I can’t be called a First Nations person because I don’t live on a Reserve. It’s that simple. That’s how our Clan’s hereditary chiefs lost all control over our territories. Our grandchildren have to live a thousand miles away from our territories, we’re forcibly relocated. They’ve altered our way of life, stopped us from making a living on our lands, and we’ve lost our ability to transmit our culture and teachings to our next generations. That’s genocide.
Tsaskiy, Ron George July 1, 2019, Líl’wat
If Indigenous Peoples around the globe can be considered “The Fourth World,” as Grand Chief George Manuel named them in his 1974 book - living in their own homelands but even more desperate than the global Third World countries - then unrecognized Indigenous individuals, with no rights at home and no representation in the colonial state, are the citizenry of The Fifth World. This book frames a generations-long quest for self-determination: for the restoration of Indigenous lands, jurisdiction, and authentic forms of governance.
Ron George (Tsaskiy) writes the history of his family dispossession, and the Off-reserve and Non-Status Indian movement during his time with the BC Association of Non-Status Indians, the United Native Nations, and the Native Council of Canada.

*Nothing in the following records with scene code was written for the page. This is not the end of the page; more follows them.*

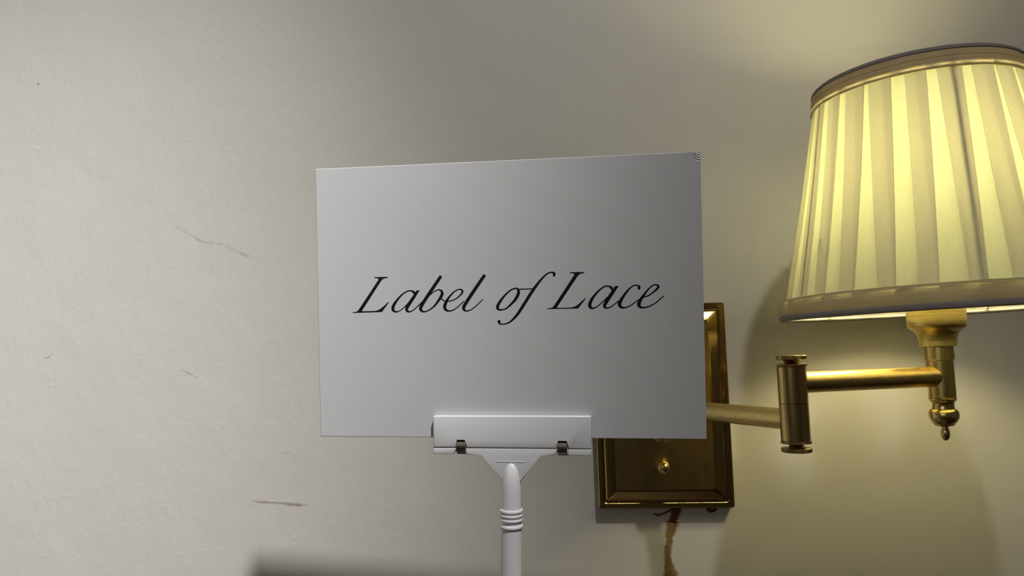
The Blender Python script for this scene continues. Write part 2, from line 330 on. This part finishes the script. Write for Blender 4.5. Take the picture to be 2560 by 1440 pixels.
# arms
bm = bmesh.new(); tube(bm, [(PC - 0.001, -0.0560, ZA1), ((PC + XJ) / 2, (-0.056 + YJ) / 2, ZA1), (XJ, YJ, ZA1)], 0.0079, 40); lpart('lower_arm', bm, m_brass_x)
bm = bmesh.new(); tube(bm, [(XJ, YJ, ZA2), ((XP + XJ) / 2, (YP + YJ) / 2, ZA2), (XP - 0.004, YP - 0.0015, ZA2)], 0.0080, 40)
lpart('upper_arm', bm, m_brass_x)
bm = bmesh.new(); lathe(bm, [(0.0096, -0.0424), (0.0098, -0.0422), (0.0098, -0.0130), (0.0096, -0.0128)], 64, (XP, YP)); post = lpart('post', bm, m_brass_post)
bm = bmesh.new(); lathe(bm, [(0.0104, -0.0128), (0.0107, -0.0125), (0.0107, -0.0022), (0.0104, -0.0019)], 64, (XP, YP)); lpart('collar', bm, m_brass_post)
bm = bmesh.new(); lathe(bm, [(0.0128, -0.0021), (0.0134, -0.0018), (0.0135, -0.0004), (0.0134, 0.0012), (0.0138, 0.0040), (0.0144, 0.0066), (0.0154, 0.0090), (0.0172, 0.0108), (0.0192, 0.0120), (0.0205, 0.0135), (0.0211, 0.0158), (0.0212, 0.0190), (0.0212, 0.0330), (0.0208, 0.0334), (0.0206, 0.0330), (0.0206, 0.0180), (0.0170, 0.0150)], 72, (XP, YP)); cup = lpart('socket_cup', bm, m_brass_h)
F = [(0.0096, -0.0426), (0.0101, -0.0430), (0.0101, -0.0440), (0.0095, -0.0446), (0.0084, -0.0456), (0.0078, -0.0475), (0.0079, -0.0492), (0.0082, -0.0505), (0.0082, -0.0511), (0.0093, -0.0514), (0.0103, -0.0527), (0.0109, -0.0546), (0.0109, -0.0566), (0.0103, -0.0590), (0.0091, -0.0612), (0.0080, -0.0624), (0.0074, -0.0629), (0.0074, -0.0636), (0.0070, -0.0640), (0.0058, -0.0643), (0.0032, -0.0648), (0.0022, -0.0656), (0.0022, -0.0664), (0.0029, -0.0672), (0.0030, -0.0675), (0.0033, -0.0690), (0.0034, -0.0708), (0.0031, -0.0727), (0.0023, -0.0745), (0.0012, -0.0756), (0.0003, -0.0759)]
bm = bmesh.new(); lathe(bm, F[::-1], 64, (XP, YP)); lpart('finial', bm, m_polish, sharp=50)

# bulb and holder
bm = bmesh.new(); lathe(bm, [(0.0145, 0.016), (0.0150, 0.018), (0.0150, 0.070), (0.0145, 0.072)], 40, (XP, YP)); lpart('bulb_socket', bm, m_bulb_base)
bm = bmesh.new()
lathe(bm, [(0.0135, 0.072), (0.0140, 0.074), (0.0140, 0.088), (0.0130, 0.090)], 40, (XP, YP)); lpart('bulb_collar', bm, m_bulb_base)
bm = bmesh.new()
lathe(bm, [(0.0130, 0.0902), (0.0136, 0.0960), (0.0160, 0.1030), (0.0205, 0.1110), (0.0248, 0.1190), (0.0276, 0.1275), (0.0284, 0.1360), (0.0272, 0.1445), (0.0238, 0.1525), (0.0180, 0.1590), (0.0100, 0.1630), (0.001, 0.1642)], 40, (XP, YP)); lpart('bulb_glass', bm, m_bulb)

# shade: pleated fabric frustum with ribbed trim tape at both rims
SB = Vector((XP, YP, 0.0256)); AX = Vector((-0.0194, -0.0061, 1.0)).normalized()
E1 = (Vector((1, 0, 0)) - AX * AX.x).normalized(); E2 = AX.cross(E1)
H = 0.1886; RB, RT = 0.1145, 0.0748
def sp(a, h, dr=0.0):
    """a in degrees, h 0..H along the axis, dr proud of the cone"""
    r = RB + (RT - RB) * h / H + dr; a = math.radians(a)
    return SB + AX * h + (E1 * math.cos(a) + E2 * math.sin(a)) * r
tb = [-169.4, -154.8, -138.7, -124.4, -107.4, -90.4, -73.7, -60.2]; bb = [-165.2, -154.0, -140.7, -125.6, -112.0, -97.4, -80.5, -65.0]
mt = [.36, .26, .14, .39, .29, .31, .20, .3]; mb = [.47, .51, .58, .52, .61, .47, .52, .5]
n_rest = 16
for k in range(1, n_rest + 1):
    tb.append(-60.2 + (190.6 + 60.2) * k / (n_rest + 1)); bb.append(-65.0 + (194.8 + 65.0) * k / (n_rest + 1))
    mt.append(random.uniform(.2, .4)); mb.append(random.uniform(.45, .58))
tb.append(190.6); bb.append(194.8)
HB0, HT0 = 0.0160, H - 0.0152; NR = 14
bm = bmesh.new(); rows = []; mats_col = []
PH = 0.0012
for i in range(NR + 1):
    f = i / NR; h = HB0 + (HT0 - HB0) * f; row = []
    for k in range(24):
        a0 = bb[k] + (tb[k] - bb[k]) * f; a1 = bb[k + 1] + (tb[k + 1] - bb[k + 1]) * f
        m1 = mb[k] + (mt[k] - mb[k]) * f; m2 = max(m1 + 0.08, 0.97 - 0.30 * f)
        us = [0.0, m1 * .5, m1, m1 + 0.006, (m1 + m2) / 2, m2, m2 + 0.004, (m2 + 1) / 2, 1.0]
        for j, u in enumerate(us):
            dr = -0.0008 + PH * (u ** 1.3) * (1.0 + 0.25 * math.sin(k * 2.1 + 3 * f)) - (0.0003 if j < 3 else 0) - 0.0012 * math.sin(math.pi * f)
            row.append(bm.verts.new(sp(a0 + (a1 - a0) * u, h, dr)))
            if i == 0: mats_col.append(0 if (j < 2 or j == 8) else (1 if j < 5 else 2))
    rows.append(row)
for a, b in zip(rows[:-1], rows[1:]):
    n = len(a)
    for i in range(n):
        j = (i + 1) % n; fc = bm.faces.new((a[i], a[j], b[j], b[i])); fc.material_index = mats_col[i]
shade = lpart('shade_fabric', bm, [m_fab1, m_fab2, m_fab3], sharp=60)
shade['label'] = 'cream pleated fabric lamp shade glowing yellow'

def band(name, prof, m, parent, seg=120):
    bm = bmesh.new(); rr = []
    for h, dr in prof: rr.append([bm.verts.new(sp(360 * i / seg, h, dr + 0.00012 * math.sin(i * 2.3 + h * 900))) for i in range(seg)])
    for a, b in zip(rr[:-1], rr[1:]):
        for i in range(seg): j = (i + 1) % seg; bm.faces.new((a[i], a[j], b[j], b[i]))
    return obj(name, bm, m, parent, sharp=30)
SH = shade
band('bottom_trim', [(0.0030, 0.0022), (0.0050, 0.0027), (0.0080, 0.0026), (0.0082, 0.0023), (0.0112, 0.0023), (0.0135, 0.0020)], m_trim, SH)
band('bottom_trim_strip', [(0.0134, 0.0016), (0.0138, 0.0021), (0.0165, 0.0018), (0.0168, 0.0008), (0.0166, -0.0008)], m_trim2, SH)
band('bottom_rolled_edge', [(0.0034, 0.0023), (0.0030, 0.0030), (0.0012, 0.0034), (-0.0006, 0.0028), (-0.0014, 0.0012), (-0.0010, 0.0002)], m_trim3, SH)
band('inner_binding', [(-0.0010, 0.0002), (-0.0006, -0.0010), (0.0030, -0.0014), (0.0160, -0.0010)], m_fab2, SH)
band('top_trim', [(H - 0.0022, 0.0024), (H - 0.0035, 0.0026), (H - 0.0072, 0.0024), (H - 0.0074, 0.0021), (H - 0.0108, 0.0021)], m_trim, SH)
band('top_trim_strip', [(H - 0.0106, 0.0014), (H - 0.0110, 0.0019), (H - 0.0150, 0.0018), (H - 0.0155, 0.0010), (H - 0.0154, -0.0006)], m_trim2, SH)
band('top_rolled_edge', [(H - 0.0024, 0.0024), (H - 0.0018, 0.0030), (H + 0.0002, 0.0030), (H + 0.0014, 0.0016), (H + 0.0014, -0.0002), (H + 0.0002, -0.0016), (H - 0.0030, -0.0014), (H - 0.0150, -0.0010)], m_trim3, SH)
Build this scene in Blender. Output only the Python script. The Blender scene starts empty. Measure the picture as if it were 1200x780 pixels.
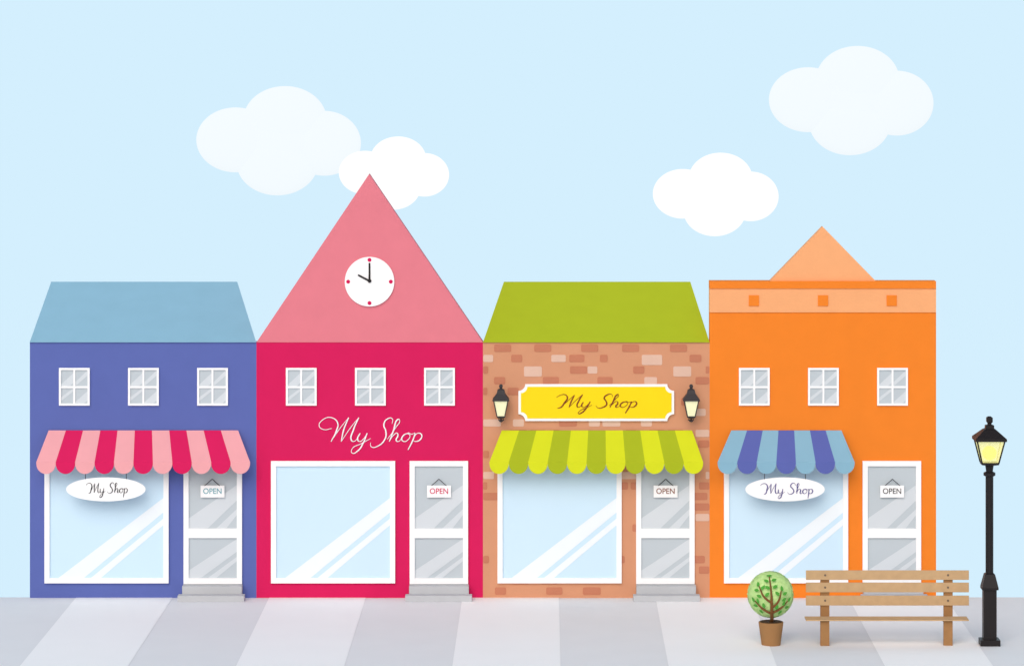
import bpy, bmesh, math, random
from mathutils import Vector, Matrix
random.seed(7)
scene=bpy.context.scene
# ---------------------------------------------------------------- scale
# elevation drawing scale: 70 units of the drawing = 1 m on the shop fronts (plane Y=0)
D=60.0; H=670/70.0; CX=640.0; HZ=30.0
def k(Y): return (D+Y)/D
def X(u,Y=0.0): return (u-CX)/70.0*k(Y)
def Z(v,Y=0.0): return H-(v-HZ)/70.0*k(Y)
def M(px,Y=0.0): return px/70.0*k(Y)

# ---------------------------------------------------------------- materials
KW=(1.15,1.15,1.14)
def lin(c): 
    c=c/255.0
    return c/12.92 if c<=0.04045 else ((c+0.055)/1.055)**2.4
MATS={}
def mat(name,rgb,rough=0.75,var=0.03,gain=1.0,scale=3.0,bump=0.0,bscale=60,spec=0.15,emit=0.0):
    if name in MATS: return MATS[name]
    m=bpy.data.materials.new(name); m.use_nodes=True
    nt=m.node_tree; b=nt.nodes['Principled BSDF']
    col=[min(0.92,lin(c)/(KW[i]*gain)) for i,c in enumerate(rgb)]+[1]
    tc=nt.nodes.new('ShaderNodeTexCoord')
    n=nt.nodes.new('ShaderNodeTexNoise'); n.inputs['Scale'].default_value=scale; n.inputs['Detail'].default_value=5
    nt.links.new(tc.outputs['Object'],n.inputs['Vector'])
    mr=nt.nodes.new('ShaderNodeMapRange'); mr.inputs['From Min'].default_value=0.3; mr.inputs['From Max'].default_value=0.7
    mr.inputs['To Min'].default_value=1-var; mr.inputs['To Max'].default_value=1+var
    nt.links.new(n.outputs['Fac'],mr.inputs['Value'])
    hs=nt.nodes.new('ShaderNodeHueSaturation'); hs.inputs['Color'].default_value=col
    nt.links.new(mr.outputs['Result'],hs.inputs['Value'])
    nt.links.new(hs.outputs['Color'],b.inputs['Base Color'])
    b.inputs['Roughness'].default_value=rough
    b.inputs['Specular IOR Level'].default_value=spec
    if bump>0:
        n2=nt.nodes.new('ShaderNodeTexNoise'); n2.inputs['Scale'].default_value=bscale; n2.inputs['Detail'].default_value=3
        nt.links.new(tc.outputs['Object'],n2.inputs['Vector'])
        bp=nt.nodes.new('ShaderNodeBump'); bp.inputs['Strength'].default_value=bump; bp.inputs['Distance'].default_value=0.01
        nt.links.new(n2.outputs['Fac'],bp.inputs['Height']); nt.links.new(bp.outputs['Normal'],b.inputs['Normal'])
    MATS[name]=m; return m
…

Tsaskiy holds a hereditary title within the Wet'suwet'en feast hall. He has held leadership positions in the BC Association of Non-Status Indians; the United Native Nations; and the Native Council of Canada. He has organized in movements from the Constitution Express of 1980/81; advancement of the Delgamuukw / Gisdayway case against Canada for Aboriginal title, 1983-1997; Constitutional talks over the Charlottetown Accord; a sailing to intercept the flotilla re-enacting Columbus’ arrival in the Americas, in the Gulf of Mexico, 1992; trips to Europe to memorialize Native Veterans of the two World Wars and to win the recognition and rights non-native veterans enjoy; the attempted merger of organizations representing Indian Bands and Non-Status Indians in 1976; interventions in the extradition hearing of Leonard Peltier, 1976; the occupation and defense of Lyell Island, Haida Gwaii, in 1985; and more.
Tsaskiy holds a Master’s degree in Psychology, Education and Leadership from the University of Victoria, British Columbia.